Join three Francophone emerging scholars for a fascinating panel which covers France’s strategy in the Indo-Pacific.

Please note that this is an in-person event.

French territories in the Pacific Ocean are often under-analysed in Anglophone settings. Join three Francophone emerging scholars for a fascinating panel which covers France’s strategy in the Indo-Pacific as it pertains to the Pacific region; France’s role in reconciliation in New Caledonia; and the geopolitics of French Polynesia.

Speakers

Clara Filippi is a Nouméa-born PhD candidate, descendant of convicts sent to New Caledonia, with a Caledonian mother and European father. After studying Social and Political Sciences and International Relations in Quebec and Europe, she is now pursuing her doctoral degree at UCLouvain. In her thesis, she studies reconciliation processes and memory, as well as the (non-) transmission of recent history (period call “Events”) in New Caledonia. She is currently a Visiting Fellow at the ANU.
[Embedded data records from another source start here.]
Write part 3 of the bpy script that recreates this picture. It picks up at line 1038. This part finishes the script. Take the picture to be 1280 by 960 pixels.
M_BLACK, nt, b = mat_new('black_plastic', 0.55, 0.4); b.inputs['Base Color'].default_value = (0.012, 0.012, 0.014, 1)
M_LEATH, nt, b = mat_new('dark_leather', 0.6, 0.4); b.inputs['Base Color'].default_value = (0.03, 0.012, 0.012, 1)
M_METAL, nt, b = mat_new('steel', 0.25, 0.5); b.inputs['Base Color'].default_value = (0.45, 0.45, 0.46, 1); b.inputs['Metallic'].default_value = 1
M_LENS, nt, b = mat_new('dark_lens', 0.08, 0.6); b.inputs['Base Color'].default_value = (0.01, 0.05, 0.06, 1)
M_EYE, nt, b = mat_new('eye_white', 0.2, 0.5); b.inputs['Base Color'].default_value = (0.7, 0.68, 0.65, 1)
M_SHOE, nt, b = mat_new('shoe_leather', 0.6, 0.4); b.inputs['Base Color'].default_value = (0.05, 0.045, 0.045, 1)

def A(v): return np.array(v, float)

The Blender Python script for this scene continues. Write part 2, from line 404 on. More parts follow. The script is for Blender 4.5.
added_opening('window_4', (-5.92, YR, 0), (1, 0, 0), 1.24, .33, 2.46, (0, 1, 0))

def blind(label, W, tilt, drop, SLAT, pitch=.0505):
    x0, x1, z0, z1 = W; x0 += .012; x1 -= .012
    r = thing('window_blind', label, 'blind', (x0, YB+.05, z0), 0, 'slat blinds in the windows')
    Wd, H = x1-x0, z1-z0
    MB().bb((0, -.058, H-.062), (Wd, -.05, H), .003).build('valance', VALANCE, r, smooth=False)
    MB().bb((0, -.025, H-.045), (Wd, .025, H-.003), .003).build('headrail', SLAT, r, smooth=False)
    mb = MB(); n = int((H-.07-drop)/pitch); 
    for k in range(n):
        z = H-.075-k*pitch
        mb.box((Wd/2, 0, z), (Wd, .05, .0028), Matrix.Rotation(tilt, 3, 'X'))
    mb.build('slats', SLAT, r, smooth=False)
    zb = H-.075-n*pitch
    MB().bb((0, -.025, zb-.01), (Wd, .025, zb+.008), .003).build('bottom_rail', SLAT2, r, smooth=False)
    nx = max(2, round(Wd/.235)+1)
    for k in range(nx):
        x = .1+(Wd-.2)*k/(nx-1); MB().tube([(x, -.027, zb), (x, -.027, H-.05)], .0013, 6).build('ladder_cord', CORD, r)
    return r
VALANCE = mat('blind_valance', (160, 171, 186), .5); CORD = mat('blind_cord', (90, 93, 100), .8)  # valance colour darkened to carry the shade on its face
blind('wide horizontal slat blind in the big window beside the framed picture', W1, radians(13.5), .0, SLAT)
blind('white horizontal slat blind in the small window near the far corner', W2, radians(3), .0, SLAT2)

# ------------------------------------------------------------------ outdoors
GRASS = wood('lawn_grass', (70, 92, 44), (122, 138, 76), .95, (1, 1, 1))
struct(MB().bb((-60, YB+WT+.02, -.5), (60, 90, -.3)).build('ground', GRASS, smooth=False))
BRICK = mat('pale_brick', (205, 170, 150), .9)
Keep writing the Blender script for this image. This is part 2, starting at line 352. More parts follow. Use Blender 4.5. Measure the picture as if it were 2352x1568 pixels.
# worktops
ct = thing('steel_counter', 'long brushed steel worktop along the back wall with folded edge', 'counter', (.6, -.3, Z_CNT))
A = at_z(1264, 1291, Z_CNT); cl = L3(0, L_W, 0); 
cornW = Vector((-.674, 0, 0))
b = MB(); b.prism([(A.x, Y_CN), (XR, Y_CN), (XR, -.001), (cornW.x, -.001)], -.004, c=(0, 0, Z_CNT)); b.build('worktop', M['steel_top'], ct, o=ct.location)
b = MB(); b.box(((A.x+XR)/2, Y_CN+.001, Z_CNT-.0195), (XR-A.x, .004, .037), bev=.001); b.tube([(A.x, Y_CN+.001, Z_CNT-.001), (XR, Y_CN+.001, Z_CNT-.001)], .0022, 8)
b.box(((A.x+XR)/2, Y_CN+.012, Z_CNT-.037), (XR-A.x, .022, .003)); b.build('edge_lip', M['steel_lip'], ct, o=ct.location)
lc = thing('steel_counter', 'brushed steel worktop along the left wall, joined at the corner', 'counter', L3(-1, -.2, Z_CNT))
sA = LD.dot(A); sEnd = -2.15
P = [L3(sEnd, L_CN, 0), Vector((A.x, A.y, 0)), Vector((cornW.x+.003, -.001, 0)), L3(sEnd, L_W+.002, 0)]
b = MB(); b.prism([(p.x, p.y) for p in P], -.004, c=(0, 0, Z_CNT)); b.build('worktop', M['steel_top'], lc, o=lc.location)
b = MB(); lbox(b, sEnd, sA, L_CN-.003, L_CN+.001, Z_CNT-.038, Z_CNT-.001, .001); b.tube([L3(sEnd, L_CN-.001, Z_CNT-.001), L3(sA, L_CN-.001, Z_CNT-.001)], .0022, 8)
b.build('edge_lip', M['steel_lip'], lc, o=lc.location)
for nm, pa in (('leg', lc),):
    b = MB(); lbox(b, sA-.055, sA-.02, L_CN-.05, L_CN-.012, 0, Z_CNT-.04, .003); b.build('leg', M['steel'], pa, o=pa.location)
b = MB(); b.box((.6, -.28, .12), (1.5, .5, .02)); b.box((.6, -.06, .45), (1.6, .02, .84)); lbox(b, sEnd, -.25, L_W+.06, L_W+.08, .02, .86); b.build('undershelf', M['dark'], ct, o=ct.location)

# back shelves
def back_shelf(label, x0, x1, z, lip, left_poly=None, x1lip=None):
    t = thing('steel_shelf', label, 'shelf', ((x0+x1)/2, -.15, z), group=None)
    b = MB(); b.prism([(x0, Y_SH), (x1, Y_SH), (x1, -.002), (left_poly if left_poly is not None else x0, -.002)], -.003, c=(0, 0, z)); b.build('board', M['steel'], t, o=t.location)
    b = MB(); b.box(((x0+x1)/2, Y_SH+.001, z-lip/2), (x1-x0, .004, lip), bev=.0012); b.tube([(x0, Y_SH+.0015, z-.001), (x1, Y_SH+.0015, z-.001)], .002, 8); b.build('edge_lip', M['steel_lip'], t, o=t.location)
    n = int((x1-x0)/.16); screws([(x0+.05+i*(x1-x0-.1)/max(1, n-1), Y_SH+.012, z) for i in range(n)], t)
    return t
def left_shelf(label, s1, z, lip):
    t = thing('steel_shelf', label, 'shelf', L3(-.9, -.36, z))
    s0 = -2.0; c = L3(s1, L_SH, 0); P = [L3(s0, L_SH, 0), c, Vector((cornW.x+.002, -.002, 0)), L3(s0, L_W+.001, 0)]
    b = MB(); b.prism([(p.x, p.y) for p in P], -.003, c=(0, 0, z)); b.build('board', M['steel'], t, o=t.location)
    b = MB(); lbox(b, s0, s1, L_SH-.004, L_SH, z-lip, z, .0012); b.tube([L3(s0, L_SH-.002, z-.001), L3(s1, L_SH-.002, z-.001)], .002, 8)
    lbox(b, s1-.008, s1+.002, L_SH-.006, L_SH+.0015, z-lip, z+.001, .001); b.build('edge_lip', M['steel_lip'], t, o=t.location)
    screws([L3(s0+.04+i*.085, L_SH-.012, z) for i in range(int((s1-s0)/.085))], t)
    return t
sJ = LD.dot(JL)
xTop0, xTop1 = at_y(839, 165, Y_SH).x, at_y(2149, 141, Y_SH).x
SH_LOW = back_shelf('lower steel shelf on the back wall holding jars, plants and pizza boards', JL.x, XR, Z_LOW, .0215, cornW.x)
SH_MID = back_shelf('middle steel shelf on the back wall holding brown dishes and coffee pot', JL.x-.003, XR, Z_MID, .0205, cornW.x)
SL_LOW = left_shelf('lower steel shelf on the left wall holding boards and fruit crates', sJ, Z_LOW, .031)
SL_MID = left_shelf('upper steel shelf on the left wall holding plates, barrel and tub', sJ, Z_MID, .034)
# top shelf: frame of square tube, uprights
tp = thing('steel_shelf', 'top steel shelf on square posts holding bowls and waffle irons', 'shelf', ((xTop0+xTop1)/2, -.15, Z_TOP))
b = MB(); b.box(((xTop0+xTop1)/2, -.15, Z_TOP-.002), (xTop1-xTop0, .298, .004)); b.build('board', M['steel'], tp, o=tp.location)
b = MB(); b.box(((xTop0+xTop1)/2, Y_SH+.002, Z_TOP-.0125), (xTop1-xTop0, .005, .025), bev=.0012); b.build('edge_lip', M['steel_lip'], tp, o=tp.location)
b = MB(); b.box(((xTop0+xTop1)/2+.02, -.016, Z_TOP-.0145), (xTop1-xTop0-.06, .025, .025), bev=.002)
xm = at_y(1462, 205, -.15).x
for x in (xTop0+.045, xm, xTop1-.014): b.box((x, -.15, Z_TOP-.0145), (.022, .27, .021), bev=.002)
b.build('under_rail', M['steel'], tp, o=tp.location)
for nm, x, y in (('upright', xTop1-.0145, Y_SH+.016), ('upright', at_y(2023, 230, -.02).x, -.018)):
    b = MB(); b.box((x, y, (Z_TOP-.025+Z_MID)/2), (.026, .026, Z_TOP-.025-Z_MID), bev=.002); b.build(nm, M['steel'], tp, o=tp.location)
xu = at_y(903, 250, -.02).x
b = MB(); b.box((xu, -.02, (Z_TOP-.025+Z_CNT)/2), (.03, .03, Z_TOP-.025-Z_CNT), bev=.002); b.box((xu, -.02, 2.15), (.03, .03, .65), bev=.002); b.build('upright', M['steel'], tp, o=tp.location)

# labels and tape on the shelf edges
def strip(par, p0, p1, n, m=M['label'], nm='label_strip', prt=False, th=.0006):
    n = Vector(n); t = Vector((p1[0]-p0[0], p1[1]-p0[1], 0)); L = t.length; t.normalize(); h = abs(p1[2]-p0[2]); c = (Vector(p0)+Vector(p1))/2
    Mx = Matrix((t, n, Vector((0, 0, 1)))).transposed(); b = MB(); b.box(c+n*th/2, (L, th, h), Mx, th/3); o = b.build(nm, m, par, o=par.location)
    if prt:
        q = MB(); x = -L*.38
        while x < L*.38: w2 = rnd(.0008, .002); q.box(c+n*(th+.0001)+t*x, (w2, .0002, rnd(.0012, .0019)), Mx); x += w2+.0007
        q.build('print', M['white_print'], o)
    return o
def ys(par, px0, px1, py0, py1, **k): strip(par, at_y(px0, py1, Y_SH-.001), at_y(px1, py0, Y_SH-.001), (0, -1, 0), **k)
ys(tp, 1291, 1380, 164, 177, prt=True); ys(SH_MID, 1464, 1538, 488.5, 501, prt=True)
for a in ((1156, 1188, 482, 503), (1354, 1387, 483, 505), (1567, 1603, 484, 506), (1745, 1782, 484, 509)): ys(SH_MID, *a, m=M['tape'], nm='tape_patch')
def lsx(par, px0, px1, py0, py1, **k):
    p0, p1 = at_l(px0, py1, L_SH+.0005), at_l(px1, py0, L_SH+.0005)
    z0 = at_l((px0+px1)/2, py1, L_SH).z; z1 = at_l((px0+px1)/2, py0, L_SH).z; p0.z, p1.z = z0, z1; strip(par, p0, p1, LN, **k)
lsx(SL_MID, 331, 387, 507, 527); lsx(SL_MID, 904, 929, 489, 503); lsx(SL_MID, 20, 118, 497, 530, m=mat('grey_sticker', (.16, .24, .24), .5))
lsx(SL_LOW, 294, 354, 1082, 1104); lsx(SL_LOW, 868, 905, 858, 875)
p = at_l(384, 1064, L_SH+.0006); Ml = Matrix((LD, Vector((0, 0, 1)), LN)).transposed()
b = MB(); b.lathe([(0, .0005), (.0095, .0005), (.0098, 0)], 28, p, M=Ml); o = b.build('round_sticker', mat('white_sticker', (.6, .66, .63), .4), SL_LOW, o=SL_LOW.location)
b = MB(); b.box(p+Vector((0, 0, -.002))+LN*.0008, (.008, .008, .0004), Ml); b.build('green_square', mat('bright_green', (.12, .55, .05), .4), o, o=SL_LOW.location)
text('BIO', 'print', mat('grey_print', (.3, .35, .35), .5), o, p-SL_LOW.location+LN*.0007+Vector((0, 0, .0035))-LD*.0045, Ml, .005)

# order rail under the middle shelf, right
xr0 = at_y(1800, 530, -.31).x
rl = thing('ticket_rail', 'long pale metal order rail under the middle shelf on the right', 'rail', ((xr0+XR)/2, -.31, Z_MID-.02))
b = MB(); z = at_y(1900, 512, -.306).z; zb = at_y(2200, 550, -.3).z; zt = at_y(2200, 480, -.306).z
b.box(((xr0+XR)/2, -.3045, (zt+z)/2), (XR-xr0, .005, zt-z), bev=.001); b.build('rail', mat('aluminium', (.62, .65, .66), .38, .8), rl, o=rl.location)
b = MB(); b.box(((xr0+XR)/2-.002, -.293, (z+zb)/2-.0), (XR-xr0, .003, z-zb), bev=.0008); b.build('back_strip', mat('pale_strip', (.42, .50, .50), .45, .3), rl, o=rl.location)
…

Raihaamana Tevahitua has degrees in geopolitics and public law. He has worked in the export and tourism sectors. His interests include overseas para-diplomacy, island development, climate and environmental issues, technological advances, multifaceted security and strategic competition. He aims to promote the interests of the people of Oceania in the contemporary strategic context.

Marvin Girelli is a PhD candidate at the University of French Polynesia. Marvin's work focuses on the French presence in the South Pacific after the nuclear tests; his field of research includes History, and International Relations.